In effect then, Francis is providing us with a false justification, due to her distortion on the one hand, of the aims of the WSF, and, on the other, the measurable consequences of WEF-like gatherings.

How are we to respond to the censorship and false justification for it?

There are numerous responses to this one, all of which are contingent upon the level of our commitment to our responsibilities as citizens, and as human beings. Getting actively involved, in some capacity, with the civil society movement is a first step. A boycott of our national newspapers accompanied by a campaign of protest against blatant censorship is another line of action.

The only way to prevent this process from repeating itself — and it has been repeating itself — is by raising the social costs attributable to continued dishonesty, partial news coverage and censorship on the part of our news providers. Only the public can raise this bar, and only the public will suffer if we fail to raise it.

Francis and her cohorts are all too aware that they are a part of the“process of globalization” to which the WSF is proposing alternatives. It is incumbent upon Canadian mainstream journalists to know their place in this process. Neither The Globe and Mail nor the National Post can offer a rational criticism of the WSF or the more pervasive movement of which it is a part. Left with little else, all they can offer is silence through censorship or, as in the case of Francis, distortion and lies.

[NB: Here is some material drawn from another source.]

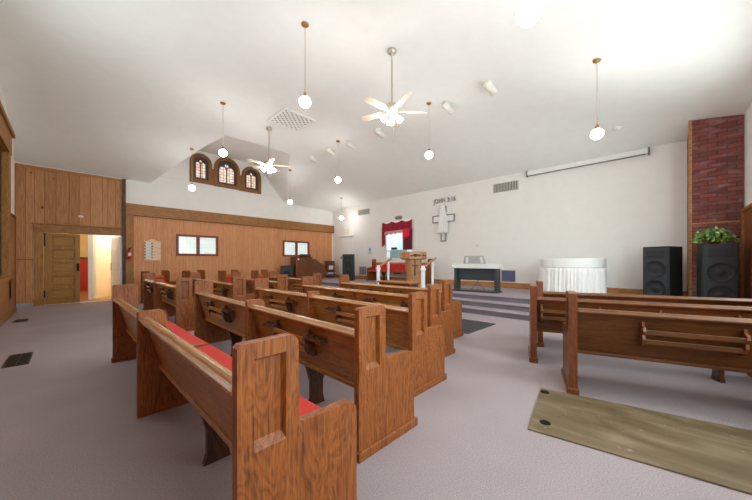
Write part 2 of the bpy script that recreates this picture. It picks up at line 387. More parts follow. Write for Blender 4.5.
# platform wall with the curtained opening
OPEN = (7.32, 8.72, 1.39, 2.96)
bm = bmesh.new(); plate(bm, [(YE-.15, 0), (YA+.15, 0), (YA+.15, 4.04), (YE-.15, 4.12)], [rect(*OPEN)], YZ(XB), 0, .16); struct('wall_front', bm, 'plaster')
# right wall, with unseen windows added to light the room
WE = [(.1, 1.9, .92, 3.5), (2.6, 4.4, .92, 3.5), (5.1, 6.9, .92, 3.5)]
bm = bmesh.new(); plate(bm, rect(XD-.2, XB+.15, 0, 4.12), [rect(*w) for w in WE], XZ(YE), -.16, 0); struct('wall_right', bm, 'plaster')
# left wall with its seen window and an unseen one added for light
WD = [(8.35, 10.15, .92, 3.62), (4.6, 6.4, .92, 3.62)]
bm = bmesh.new(); plate(bm, [(YE-.15, 0), (11.52, 0), (11.52, 4.27), (9.1, 5.0), (2.8, 5.0), (YE-.15, 4.05)], [rect(*w) for w in WD], YZ(XD1), -.22, 0)
box(bm, XD-.14, XD, 11.5, YA+.1, 0, 4.3)
struct('wall_left', bm, 'plaster')
# ceiling: flat middle, slopes down to far, platform and right walls, dormer running out to the gable
xl = XD1-.22; XC = 9.80
def xL(y): return 1.9+1.2*min(1, (12.6-y)/3.5)
def xR(y): return 7.0-1.8*min(1, (12.6-y)/3.5)
def dormer_z(x, y):
    sy = max(0, 1-(12.6-y)/3.5); zv = 3.95+.3*(12.6-y)
    if y <= 9.1: return ceil_z(x, y)
    d = min(5+.47*sy, zv+1.13*(x-xL(y)), zv+1.13*(xR(y)-x)*1.0)
    return max(d, ceil_z(x, y))
bm = bmesh.new(); ys = [YE-.02+(12.62-YE+.02)*k/110 for k in range(111)]
for lo, hi, fz, n in ((lambda y: xl, xL, ceil_z, 24), (xL, xR, dormer_z, 60), (xR, lambda y: XC, ceil_z, 44)):
    G = [[bm.verts.new((lo(y)+(hi(y)-lo(y))*i/n, y, fz(lo(y)+(hi(y)-lo(y))*i/n, y))) for i in range(n+1)] for y in ys]
    for a, b in zip(G, G[1:]):
        for i in range(n): bm.faces.new([a[i], a[i+1], b[i+1], b[i]])
rv = [v for v in bm.verts if abs(v.co.x-xR(v.co.y)) < .001]
bmesh.ops.remove_doubles(bm, verts=rv, dist=.02)
ce = struct('ceiling', bm, 'ceiling')
for f in ce.data.polygons: f.use_smooth = True
ce.data.flip_normals() if ce.data.polygons[0].normal.z > 0 else None

# platform with three steps
bm = bmesh.new()
box(bm, 7.34, XB, YE, YA, 0, PLAT); box(bm, 7.0, 7.34, YE, 10.9, 0, .26); box(bm, 6.65, 7.0, YE, 10.9, 0, .13); box(bm, 6.2, 7.34, 10.9, YA, 0, PLAT)
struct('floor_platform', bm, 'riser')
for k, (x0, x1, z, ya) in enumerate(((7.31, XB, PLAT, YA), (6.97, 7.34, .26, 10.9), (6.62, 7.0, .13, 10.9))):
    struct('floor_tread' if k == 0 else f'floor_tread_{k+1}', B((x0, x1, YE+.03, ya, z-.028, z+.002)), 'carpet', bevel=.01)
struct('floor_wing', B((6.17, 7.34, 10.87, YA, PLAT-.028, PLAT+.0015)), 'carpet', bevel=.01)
# brick chimney breast and its trim
bm = bmesh.new()
yc0, yc1, xc = YE+.01, -.5, 9.0
vs = [bm.verts.new(p) for p in ((xc,yc0,0),(XB,yc0,0),(XB,yc1,0),(xc,yc1,0),(xc,yc0,ceil_z(xc,yc0)+.02),(XB,yc0,ceil_z(XB,yc0)+.02),(XB,yc1,ceil_z(XB,yc1)+.02),(xc,yc1,ceil_z(xc,yc1)+.02))]
for f in ((0,3,2,1),(4,5,6,7),(0,1,5,4),(1,2,6,5),(2,3,7,6),(3,0,4,7)): bm.faces.new([vs[i] for i in f])
struct('wall_chimney', bm, 'brick')
struct('trim_1', B((xc-.02, xc, yc1-.028, yc1+.008, PLAT, 4.33), (xc-.02, xc+.05, yc1, yc1+.02, PLAT, 4.33)), 'pine_y')
struct('trim_2', B((xc-.012, xc, yc0+.05, yc1-.028, 2.02, 2.045)), 'pine_y')
# panelling on the far wall
pb = bmesh.new(); plate(pb, rect(1.44, 9.7, 0, 2.77), [rect(a+.03, b-.03, c+.03, d-.03) for a, b, c, d in INWIN], XZ(YA), -.025, 0); struct('trim_3', pb, 'panel_a')
pb = bmesh.new(); plate(pb, [(XD, .09), (-.72, .09), (-.72, 2.3), (1.2, 2.3), (1.2, 3.86), (XD, 3.86)], [], XZ(YA), -.025, 0); struct('trim_4', pb, 'panel_c')
struct('trim_5', B((XD, 1.22, YA-.045, YA, 3.84, 3.92)), 'oak_long')
struct('trim_6', B((1.17, 1.25, YA-.10, YA, 0, 3.93)), 'dark_trim')
struct('trim_7', B((1.245, 1.45, YA-.13, YA, 0, 3.15)), 'gold_oak_up', bevel=.006)
struct('trim_8', B((1.45, 5.6, YA-.13, YA, 2.77, 3.15), (1.24, 1.45, YA-.14, YA-.13, 2.77, 3.15)), 'gold_oak_x', bevel=.006)
struct('trim_9', B((5.605, XB, YA-.13, YA, 2.77, 3.15)), 'gold_oak_x', bevel=.006)
struct('trim_10', B((XD, -.72, YA-.03, YA, 1.29, 1.31)), 'dark_trim')
struct('trim_11', B((1.95, 3.05, YA-.006, YA, 4.235, 4.25), (5.85, 6.74, YA-.006, YA, 4.2, 4.215)), 'offwhite')
# door casing
struct('trim_12', B((-.70, DOOR[0], YA-.05, YA, .18, 2.08), (-.715, DOOR[0]+.01, YA-.06, YA, 0, .18)), 'gold_oak_up', bevel=.005)
struct('trim_13', B((-.72, 1.2, YA-.06, YA, 2.08, 2.29), (-.75, 1.17, YA-.08, YA, 2.29, 2.33)), 'gold_oak_x', bevel=.006)
struct('baseboard_far', B((XD, -.72, YA-.02, YA, 0, .09)), plain('grey blue baseboard', srgb(150, 158, 166), .6))
struct('baseboard_front', B((XB-.025, XB, yc1, 12.4, PLAT, PLAT+.17)), 'pine_y', bevel=.006)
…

So long as Canadian publications are owned by large corporations, with boards of directors who are among our ruling elite, the demand will be that the ideology of these elites be protected by their cadre of journalists cum mandarins.

Perhaps those Canadians who are aware of the tacit censorship campaign of our only national newspapers will voice their concerns over this recent Orwellian exercise. The 21st century, while young, has given rise to new methods of propaganda with old aims: the advancement and protection at all costs of elite interests. It would be ineffective to counter their silence-through-censorship with our own, for there is a tangible difference between the silence of the corporate media on vitally important social matters, and the silence of the population in response to this. Their silence — or derision — speaks volumes; ours only gives the mainstream media carte blanche to print the news as they see — or don't see — fit.